▶ **Direction**
Only the lines from the start of the data below through the line that contains "SC.camera = camo" are to be copied, exactly and without pictures.

▶ **Provided data**
==========
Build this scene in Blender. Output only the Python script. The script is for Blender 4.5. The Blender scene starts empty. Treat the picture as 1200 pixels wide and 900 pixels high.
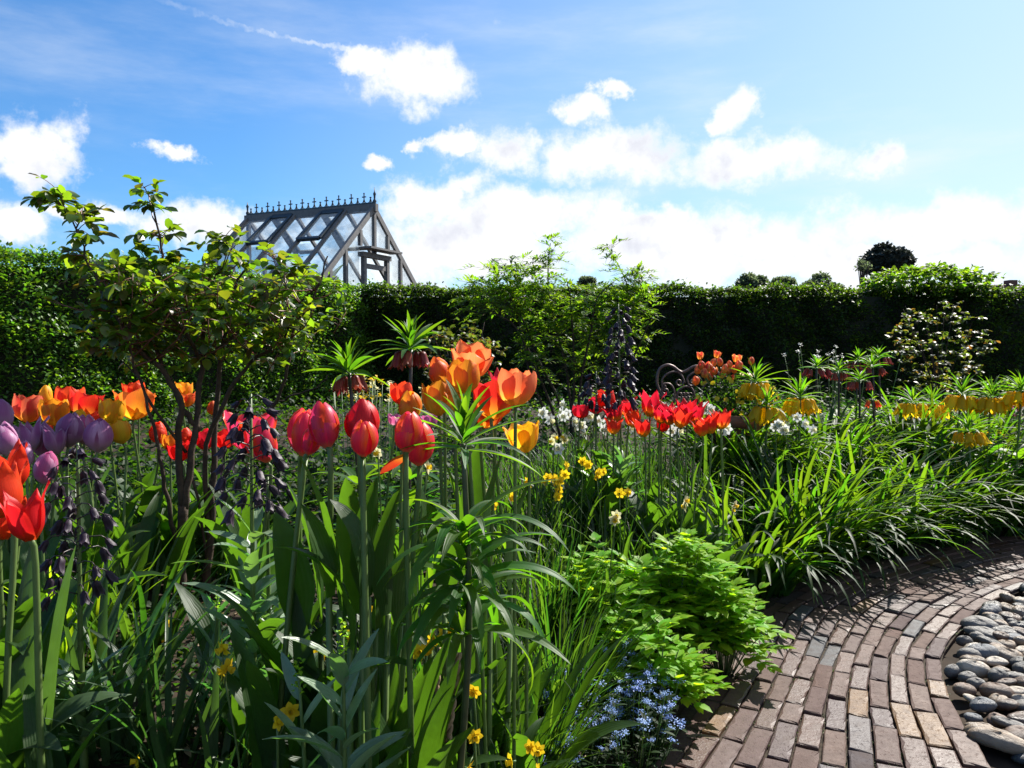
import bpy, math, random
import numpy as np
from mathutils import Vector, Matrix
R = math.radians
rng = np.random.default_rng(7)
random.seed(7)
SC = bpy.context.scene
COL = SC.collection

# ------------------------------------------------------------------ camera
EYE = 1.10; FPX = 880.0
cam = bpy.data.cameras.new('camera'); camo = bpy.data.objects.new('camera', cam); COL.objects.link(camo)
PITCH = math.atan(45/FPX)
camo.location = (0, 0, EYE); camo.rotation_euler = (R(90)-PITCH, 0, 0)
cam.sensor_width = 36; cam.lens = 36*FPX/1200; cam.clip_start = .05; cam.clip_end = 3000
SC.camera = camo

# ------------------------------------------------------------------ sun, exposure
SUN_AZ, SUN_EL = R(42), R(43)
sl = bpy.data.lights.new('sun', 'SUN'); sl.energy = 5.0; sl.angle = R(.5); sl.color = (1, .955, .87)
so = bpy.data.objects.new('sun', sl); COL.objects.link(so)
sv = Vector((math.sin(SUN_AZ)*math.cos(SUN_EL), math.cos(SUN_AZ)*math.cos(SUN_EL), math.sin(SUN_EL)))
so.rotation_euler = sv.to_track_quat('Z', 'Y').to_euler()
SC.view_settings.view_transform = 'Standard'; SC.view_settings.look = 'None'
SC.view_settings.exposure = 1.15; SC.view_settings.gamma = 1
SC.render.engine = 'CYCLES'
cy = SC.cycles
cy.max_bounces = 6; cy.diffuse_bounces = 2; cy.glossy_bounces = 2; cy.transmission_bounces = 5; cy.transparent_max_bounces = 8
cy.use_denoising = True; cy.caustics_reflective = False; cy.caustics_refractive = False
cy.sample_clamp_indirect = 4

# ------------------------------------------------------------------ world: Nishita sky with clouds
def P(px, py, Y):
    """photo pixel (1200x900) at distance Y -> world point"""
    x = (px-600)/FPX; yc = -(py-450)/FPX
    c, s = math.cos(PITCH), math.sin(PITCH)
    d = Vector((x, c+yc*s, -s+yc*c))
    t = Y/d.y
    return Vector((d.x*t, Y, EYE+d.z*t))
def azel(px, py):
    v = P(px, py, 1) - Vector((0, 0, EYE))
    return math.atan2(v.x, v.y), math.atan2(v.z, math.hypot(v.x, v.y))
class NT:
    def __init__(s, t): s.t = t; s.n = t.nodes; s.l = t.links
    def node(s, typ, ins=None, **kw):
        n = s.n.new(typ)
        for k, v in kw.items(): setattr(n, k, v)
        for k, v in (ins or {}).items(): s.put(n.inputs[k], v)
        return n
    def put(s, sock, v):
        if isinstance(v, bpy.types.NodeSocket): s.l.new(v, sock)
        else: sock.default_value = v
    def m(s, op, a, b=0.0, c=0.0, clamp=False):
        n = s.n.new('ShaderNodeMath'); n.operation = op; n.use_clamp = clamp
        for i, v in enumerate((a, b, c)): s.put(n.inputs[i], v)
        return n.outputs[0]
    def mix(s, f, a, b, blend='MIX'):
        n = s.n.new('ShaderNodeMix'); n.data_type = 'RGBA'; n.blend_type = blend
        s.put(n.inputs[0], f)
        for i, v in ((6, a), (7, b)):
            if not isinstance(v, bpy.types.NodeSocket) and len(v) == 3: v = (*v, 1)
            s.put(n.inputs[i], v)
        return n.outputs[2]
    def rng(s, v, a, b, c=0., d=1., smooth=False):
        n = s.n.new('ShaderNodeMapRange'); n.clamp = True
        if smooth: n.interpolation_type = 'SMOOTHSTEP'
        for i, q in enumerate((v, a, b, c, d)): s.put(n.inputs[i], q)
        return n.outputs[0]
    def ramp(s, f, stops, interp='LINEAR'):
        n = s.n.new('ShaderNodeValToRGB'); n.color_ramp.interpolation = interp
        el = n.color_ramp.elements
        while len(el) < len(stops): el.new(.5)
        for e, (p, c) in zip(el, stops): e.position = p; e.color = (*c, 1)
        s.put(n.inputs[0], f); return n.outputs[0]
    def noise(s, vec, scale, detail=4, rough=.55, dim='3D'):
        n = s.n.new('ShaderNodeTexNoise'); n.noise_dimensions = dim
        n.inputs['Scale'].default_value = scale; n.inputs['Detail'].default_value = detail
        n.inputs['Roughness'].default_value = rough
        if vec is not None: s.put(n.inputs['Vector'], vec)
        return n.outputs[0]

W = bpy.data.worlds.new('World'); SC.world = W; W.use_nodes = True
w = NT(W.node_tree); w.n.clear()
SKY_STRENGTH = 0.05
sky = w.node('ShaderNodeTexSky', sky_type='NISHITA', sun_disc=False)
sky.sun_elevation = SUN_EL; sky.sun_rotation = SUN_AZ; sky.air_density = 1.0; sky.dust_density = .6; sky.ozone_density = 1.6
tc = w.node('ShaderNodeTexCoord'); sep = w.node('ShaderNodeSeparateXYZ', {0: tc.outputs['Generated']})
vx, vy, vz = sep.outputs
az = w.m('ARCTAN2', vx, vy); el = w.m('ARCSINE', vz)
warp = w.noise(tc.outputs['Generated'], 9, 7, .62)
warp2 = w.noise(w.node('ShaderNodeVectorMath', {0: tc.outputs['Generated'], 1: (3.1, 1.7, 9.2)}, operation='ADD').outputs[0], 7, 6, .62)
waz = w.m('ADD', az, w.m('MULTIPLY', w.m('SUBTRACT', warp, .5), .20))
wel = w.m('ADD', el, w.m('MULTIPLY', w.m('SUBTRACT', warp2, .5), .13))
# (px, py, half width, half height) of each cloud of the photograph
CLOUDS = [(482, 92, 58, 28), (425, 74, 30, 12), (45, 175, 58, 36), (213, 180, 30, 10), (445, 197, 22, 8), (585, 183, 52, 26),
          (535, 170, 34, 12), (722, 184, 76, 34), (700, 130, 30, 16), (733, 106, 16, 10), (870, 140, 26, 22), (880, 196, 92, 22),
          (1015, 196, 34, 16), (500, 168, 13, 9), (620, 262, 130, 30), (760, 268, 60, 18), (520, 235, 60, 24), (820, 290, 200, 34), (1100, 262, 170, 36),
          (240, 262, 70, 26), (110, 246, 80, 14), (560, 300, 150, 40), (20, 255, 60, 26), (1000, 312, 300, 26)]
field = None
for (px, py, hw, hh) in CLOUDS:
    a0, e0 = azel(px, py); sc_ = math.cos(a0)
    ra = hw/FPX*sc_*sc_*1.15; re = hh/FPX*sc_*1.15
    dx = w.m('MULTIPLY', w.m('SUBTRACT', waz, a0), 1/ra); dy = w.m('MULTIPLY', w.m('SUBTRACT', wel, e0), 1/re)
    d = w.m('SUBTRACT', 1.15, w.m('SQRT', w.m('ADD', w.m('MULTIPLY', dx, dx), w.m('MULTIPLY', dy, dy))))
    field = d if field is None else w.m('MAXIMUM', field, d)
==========
▶ **Final result**
Build this scene in Blender. Output only the Python script. The script is for Blender 4.5. The Blender scene starts empty. Treat the picture as 1200 pixels wide and 900 pixels high.
import bpy, math, random
import numpy as np
from mathutils import Vector, Matrix
R = math.radians
rng = np.random.default_rng(7)
random.seed(7)
SC = bpy.context.scene
COL = SC.collection

# ------------------------------------------------------------------ camera
EYE = 1.10; FPX = 880.0
cam = bpy.data.cameras.new('camera'); camo = bpy.data.objects.new('camera', cam); COL.objects.link(camo)
PITCH = math.atan(45/FPX)
camo.location = (0, 0, EYE); camo.rotation_euler = (R(90)-PITCH, 0, 0)
cam.sensor_width = 36; cam.lens = 36*FPX/1200; cam.clip_start = .05; cam.clip_end = 3000
SC.camera = camo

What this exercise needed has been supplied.